The rest of the album’s list was determined by emotional flow and how much one song’s first note transitioned well from the previous song’s last note, how well each side fit onto an LP, and how well we could imagine this album as a live set would flow. Song 1 has a strong anthemic chorus, and its intro works well as a “we’re beginning the set / album” attention getter, before the volume kicks in. Song 7 (“Abiotic”) is the relaxed breather before the big finale. Stuff like that determines how the album gets arranged — it’s largely after that the sets of lyrics get paired up based on mood.

In terms of music, I'm continually impressed with your ability to write a melody that can convey almost any shade of emotion, and every album has some new sonic aspect that keeps things fresh. What struck me with this album is that there are more clean vocals, often in chorus with other band members. You worked those into the last collective album, The Shape of He to Come, but they seem to play a larger role here. Some of them are even painfully vulnerable, like in "Abiotic." Was that a conscious decision to go that direction, or did it just happen naturally? Is it hard to step out from behind a more black metal vocal styling into something so unadorned?

Thanks for that first comment. I want the music Botanist creates to feature a full range of emotions. As much as I love metal, it’s one of the biggest critiques I have of it: Bands on average tend to stick to the same emotional space that they set their bands out to inhabit. Personally, it would burn me out to have to always be angry, or sad, or happy when creating, and having to convey a singular emotion on stage, particularly negative emotions, day in and day out on tour, and to be around that energy that it creates, with people bringing and expecting that kind of energy to the shows... I question what kind of toll that would take.

I want there to be more clean vocals because of the emotional facets that a variety of vocals can bring: screaming, consonant melodic vocals, dissonant, eerie melodic vocals, deathgrunts... it will be an ongoing study of how to experiment implementing them to new results. It’s also because I want to challenge myself on singing better. That’s a personal challenge too, to be willing to be vulnerable on a whole new level. To grow as an artist and explore that emotional feedback. I’ll be the first to admit I’m not a great singer, but I do have the ability to write a melody, understand how to construct a harmony, and kind of like my drumming and probably all of Botanist, my style is mine and you'll know it’s me when you hear it. The challenge going forward is to increasingly admit to myself, “yeah, I sing.” It was a self-realization when I was in the studio with Fredrik Nordström and was hemming and hawing about the singing, saying I wasn’t a singer. Fredrik’s response was, “You are. You’re singing on the songs.”

It’s a weird thing coming from a place where I wanted just to play drums in bands, to then doing whatever vocals I could because I was the only person who would, to developing vocals into things I never would have attempted 10 years ago. Then the big challenge is to get it as good as I honestly can, present that new vulnerability to the world, and be prepared for whatever reaction.

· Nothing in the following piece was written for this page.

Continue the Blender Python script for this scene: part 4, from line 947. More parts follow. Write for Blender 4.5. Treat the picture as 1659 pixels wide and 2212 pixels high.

“Abiotic” is painfully vulnerable. You’re right. Cynoxylon helped me with some of the sections, and his comment in a part or two after tracking was, “That’s pretty femme.” And it is. It’s an aspect of Botanist that needs to be, whether it’s me singing or not.

Botanist has passed its 10-year anniversary as a musical project. Climate change and environmentalism were certainly ongoing topics when you started, but now in 2019, the conversation seems to be both more impassioned and, unfortunately, just as unproductive. Does that affect how you approach Botanist?

It has no effect on the creative output. I create because I have the fervent desire to do so systematically. I do so in Botanist because I’m obsessed with classical botanical art, Romantic poetry and art, and black metal. What keeps me doing Botanist in particular is it’s enabled me to find something to support that is bigger than I am, that transcends my self-importance and personal needs — feeling that I do what I do to support my own perception of the greater good, which is something I can comfortably and confidently do through art.

For those of us with OCD tendencies, I have to ask: What about V? Where is album V? :)

It exists. It’s called Whorl, and was created somewhere in late 2010-early 2011. The 16-minute “Lathyrus” was up on Botanist.nu for a while in 2011 when I had samplers from the first five records to listen to. Whorl is largely what got Botanist signed to The Flenser in 2013 — Jonathan really wanted to release that record in particular. The problem was that Flora also existed at the same time, and the only person who thought Whorl was better was Jonathan. Haha. Balan from Palace of Worms listened to both on our marathon 2-man drive back from dropping off all the other kids at Sea-Tac airport after our 2013 West Coast tour, and he said Whorl was ok/good, but Flora was clearly the one to release after Mandragora as it was the most remarkable step forward. I believe he’s right, and the fans and critical feedback support that. Look, Whorl is fine, it’s the fifth solo record, it’s not as good as the sixth, and the sixth was ready to go at the same time. Botanist “V” will for sure be released, I’d love to do it with The Flenser, and I’d love to put it out between solo records “IX” and “X,” so by then it will be unmistakably be old school as fuck, and it will at least appeal to the crowd that prefers “the old stuff” more. Hahaha.